A few times a year, I take advantage of online courses available on edX. I just began a new one: “Making Sense Of Social Impact: Acumen’s Building Blocks For Impact Analysis” which may be a little heavy on company promotion but is still helpful to learn more about linking non-financial impacts to the usual $ ones, ultimately encouraging more investment and partnerships for non-traditional initiatives.
One of the helpful documents* used in the course so far is below and of course I thought of the FMPP/LFPP grantees who call me in frustration when attempting to create a logic model for their proposal. Simply put, a logic model offers an “if such and such resource is used to do such and such, these will be the results, both directly and indirectly” outline to those assessing what is being proposed:
Input | Output | Outcome | Impact |
---|---|---|---|
what resources go into a program | what activities the program undertakes | what is produced through those activities | the changes or benefits that result from the program |
What is also helpful in the Acumen graphic below is that you can see how you will measure inputs internally and then measure the “customers” (stakeholders) for the rest. In other words, Market A uses these resources and staff time (input) to create this many events and materials (output), resulting in # of attendees taking # materials, which also added # of potential new shoppers to the market db (outcomes). Vendors reported they saw new shoppers who were knowledgeable on those issues; also, local media reported on the market as an educational resource for those searching for info on healthy food in this period (impact).

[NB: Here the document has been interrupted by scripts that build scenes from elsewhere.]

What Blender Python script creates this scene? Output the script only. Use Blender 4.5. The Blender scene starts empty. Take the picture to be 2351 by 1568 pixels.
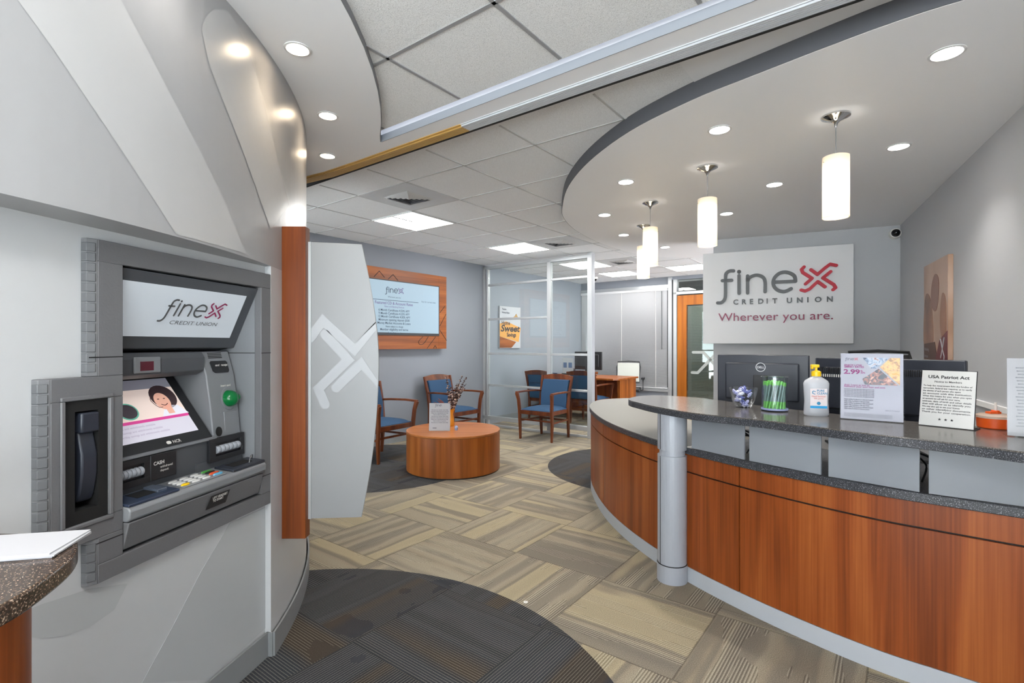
import bpy, bmesh, math, random
from math import sin, cos, pi, radians, atan2, hypot
from mathutils import Vector, Matrix
random.seed(7)
# ------------------------------------------------------------------ camera, world, exposure
SC = bpy.context.scene
COL = SC.collection
F, CX, HZ, H = 1168.0, 1175.5, 790.0, 1.30
cam = bpy.data.cameras.new('camera'); camo = bpy.data.objects.new('camera', cam); COL.objects.link(camo)
cam.sensor_width = 36; cam.lens = 36 * F / 2351; cam.shift_y = (HZ - 784) / 2351; cam.clip_start = .02
camo.location = (0, 0, H); camo.rotation_euler = (pi / 2, 0, 0)
SC.camera = camo
W = bpy.data.worlds.new('world'); SC.world = W; W.use_nodes = True
_n = W.node_tree; _tc = _n.nodes.new('ShaderNodeTexCoord'); _sp = _n.nodes.new('ShaderNodeSeparateXYZ'); _n.links.new(_tc.outputs['Generated'], _sp.inputs[0])
_cr = _n.nodes.new('ShaderNodeValToRGB'); _mr = _n.nodes.new('ShaderNodeMapRange'); _mr.inputs[1].default_value = -1; _mr.inputs[2].default_value = 1
_n.links.new(_sp.outputs[2], _mr.inputs[0]); _n.links.new(_mr.outputs[0], _cr.inputs[0]); _n.links.new(_cr.outputs[0], _n.nodes['Background'].inputs[0])
_cr.color_ramp.elements[0].position = .47; _cr.color_ramp.elements[0].color = (.93, .95, 1, 1)     # lower half made brighter, as added fill for the ceilings
_cr.color_ramp.elements[1].position = .52; _cr.color_ramp.elements[1].color = (.26, .29, .34, 1)    # softer sky
_n.nodes['Background'].inputs[1].default_value = 9.0
SC.view_settings.view_transform = 'Standard'; SC.view_settings.look = 'None'
SC.view_settings.gamma = 1; SC.view_settings.use_curve_mapping = False
SC.view_settings.exposure = 1.08
WARM, NEUT, COOL = (1, .80, .56), (1, .95, .88), (.97, .98, 1)
TROFFER, DOWN_W, PEND_W = 15.0, 19.0, 1.3
ZN, ZF, ZS, ZO = 2.53, 2.565, 2.50, 2.48      # tile ceilings, left bulkhead, oval soffit

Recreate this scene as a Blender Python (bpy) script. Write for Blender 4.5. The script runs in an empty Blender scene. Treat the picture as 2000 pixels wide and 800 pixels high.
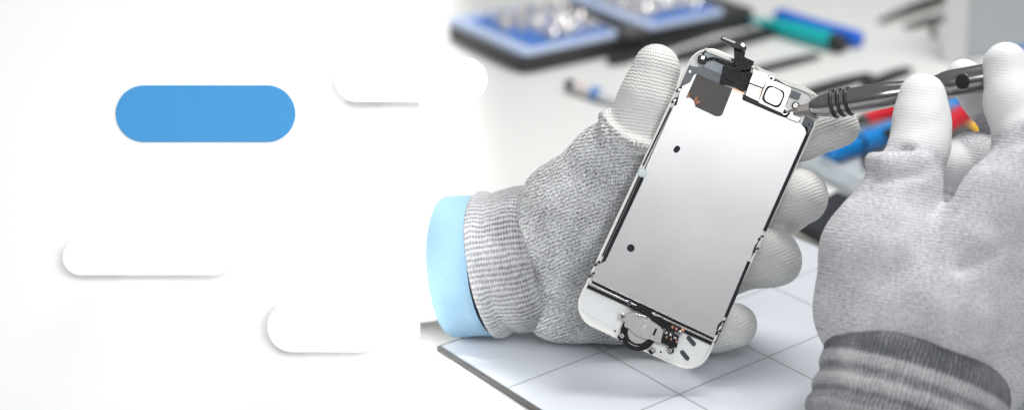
import bpy, bmesh, math, random
import numpy as np
from mathutils import Vector, Matrix, noise as mnoise

random.seed(7)
S = bpy.context.scene
COL = S.collection
PI = math.pi

# ------------------------------------------------------------------ camera
FPX, CX, CY = 3088.0, 1400.0, 400.0          # focal length and principal point measured on the 2000 x 800 photograph
PITCH, HGT = math.radians(22.0), 0.316
CAM = np.array([0.0, 0.0, HGT])
RV = np.array([1.0, 0, 0])
FV = np.array([0, math.cos(PITCH), -math.sin(PITCH)])
UV = np.array([0, math.sin(PITCH), math.cos(PITCH)])


def V(px, py, z):
    """point at depth z (metres) on the viewing ray of a photo pixel"""
    return CAM + (px - CX) / FPX * z * RV - (py - CY) / FPX * z * UV + z * FV


def T(px, py, h=0.0):
    """point of the horizontal plane at height h seen at a photo pixel"""
    d = (px - CX) / FPX * RV - (py - CY) / FPX * UV + FV
    return CAM + d * ((h - HGT) / d[2])


def cam_to_world(P):
    P = np.asarray(P, float)
    return CAM + P[:, :1] * RV + P[:, 1:2] * UV + P[:, 2:3] * FV


cd = bpy.data.cameras.new('camera')
cam = bpy.data.objects.new('camera', cd)
COL.objects.link(cam)
cam.location = CAM
cam.rotation_euler = (PI / 2 - PITCH, 0, 0)
cd.sensor_width = 36
cd.lens = FPX / 2000 * 36
cd.shift_x = -(CX - 1000) / 2000
cd.clip_start, cd.clip_end = 0.02, 50
cd.dof.use_dof = True
cd.dof.focus_distance = 0.643
cd.dof.aperture_fstop = 4.5
S.camera = cam

# ------------------------------------------------------------------ materials
def lin(r, g, b):
    def c(v):
        v /= 255
        return v / 12.92 if v <= .04045 else ((v + .055) / 1.055) ** 2.4
    return (c(r), c(g), c(b), 1)


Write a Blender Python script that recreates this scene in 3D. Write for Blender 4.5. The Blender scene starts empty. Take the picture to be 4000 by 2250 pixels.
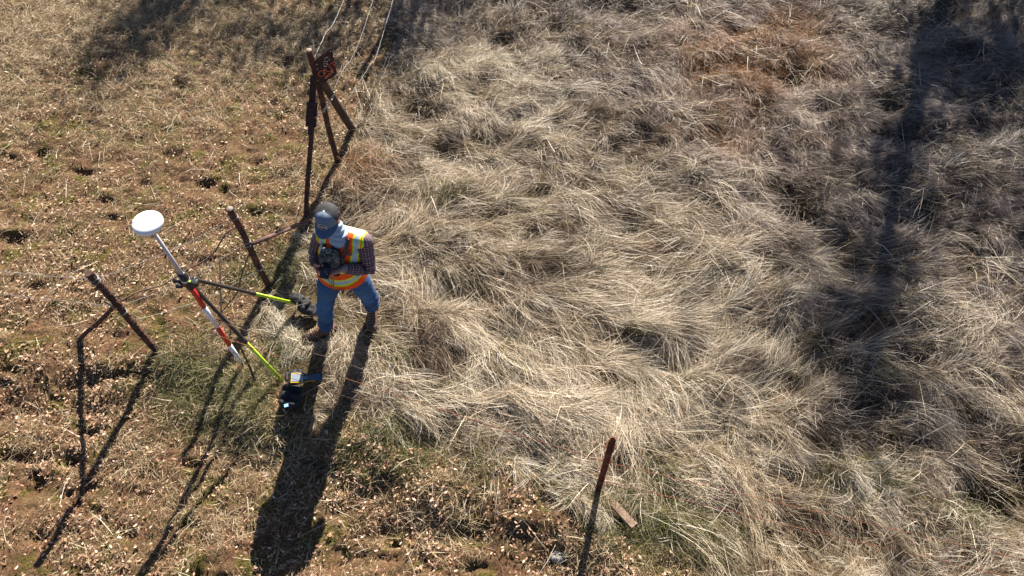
import bpy, bmesh, math, random
import numpy as np
from mathutils import Vector, Matrix, Euler

random.seed(7)
RNG = np.random.default_rng(11)
SC = bpy.context.scene
COL = SC.collection
R = math.radians

# ------------------------------------------------------------------ camera, world, sun
H = 6.0                      # flying height of the camera above the meadow
FPX, CXP, CYP = 1820.0, 1288.0, 724.5
TILT = R(34.0)
cam_d = bpy.data.cameras.new("Camera")
cam = bpy.data.objects.new("camera", cam_d)
COL.objects.link(cam)
cam.location = (0, 0, H)
cam.rotation_euler = (TILT, 0, 0)
cam_d.sensor_width = 36.0
cam_d.lens = 36.0 * FPX / 2576.0
cam_d.clip_start = 0.05
cam_d.clip_end = 2000
SC.camera = cam

SUN_EL, SUN_AZ = R(36.0), R(14.5)      # azimuth measured from +Y towards +X
sdir = Vector((math.cos(SUN_EL) * math.sin(SUN_AZ), math.cos(SUN_EL) * math.cos(SUN_AZ), math.sin(SUN_EL)))
w = bpy.data.worlds.new("World")
SC.world = w
w.use_nodes = True
nt = w.node_tree
nt.nodes.clear()
sky = nt.nodes.new("ShaderNodeTexSky")
sky.sky_type = 'NISHITA'
sky.sun_disc = False
sky.sun_elevation = SUN_EL
sky.sun_rotation = SUN_AZ
sky.air_density = 0.6
sky.dust_density = 0.3
sky.ozone_density = 2.0
bg = nt.nodes.new("ShaderNodeBackground")
bg.inputs[1].default_value = 0.05
wo = nt.nodes.new("ShaderNodeOutputWorld")
nt.links.new(sky.outputs[0], bg.inputs[0])
nt.links.new(bg.outputs[0], wo.inputs[0])
sun_d = bpy.data.lights.new("Sun", 'SUN')
sun_d.energy = 5.0
sun_d.angle = R(0.5)
sun_d.color = (1.0, 0.935, 0.82)
sun = bpy.data.objects.new("sun", sun_d)
COL.objects.link(sun)
sun.rotation_euler = (-sdir).to_track_quat('-Z', 'Y').to_euler()
SC.view_settings.view_transform = 'Standard'
SC.view_settings.look = 'None'
SC.view_settings.exposure = 1.52
SC.view_settings.gamma = 1.0
SC.cycles.max_bounces = 6
SC.cycles.diffuse_bounces = 2
SC.cycles.glossy_bounces = 2
SC.cycles.transmission_bounces = 3
SC.cycles.transparent_max_bounces = 4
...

Impact is the one area I find markets struggle with the most; one of the best ways to decide what impact to choose for your project is to look at the market’s mission or vision statement and use those. Or ask your project partners to offer a single impact that they are hoping to see: for SNAP projects, often stakeholders goal is for increased access to healthy foods among their client base or added business stability among market vendors from adding regular shoppers. At a network level, increased collaboration is an important impact.
When markets are still stymied by this process, I suggest they start on the right with the impacts and work their way back to inputs, step-by-step, rather than starting there.This may also help another problem I often notice which is too many inputs proposed for relatively simple projects. After all, the goal of most funders is to see longterm impact within the market or a system level impact, not to see dozens of activities that result in little effect so it’s important to keep going back to the impacts.
Lastly, funding should be used strategically whenever possible (are there other supporters who are offering volunteers or resources that can be listed as in-kind?), resulting in a clear plan with room to alter it as lessons are learned or the situation changes.
I also recommend that folks take a look at Whole Measures framework to find descriptive and inclusive levels of impacts for food systems.
*Because they use Creative Commons licensing, their materials are available to share once credited as long as adaptations are not made or the share is for non-commercial use.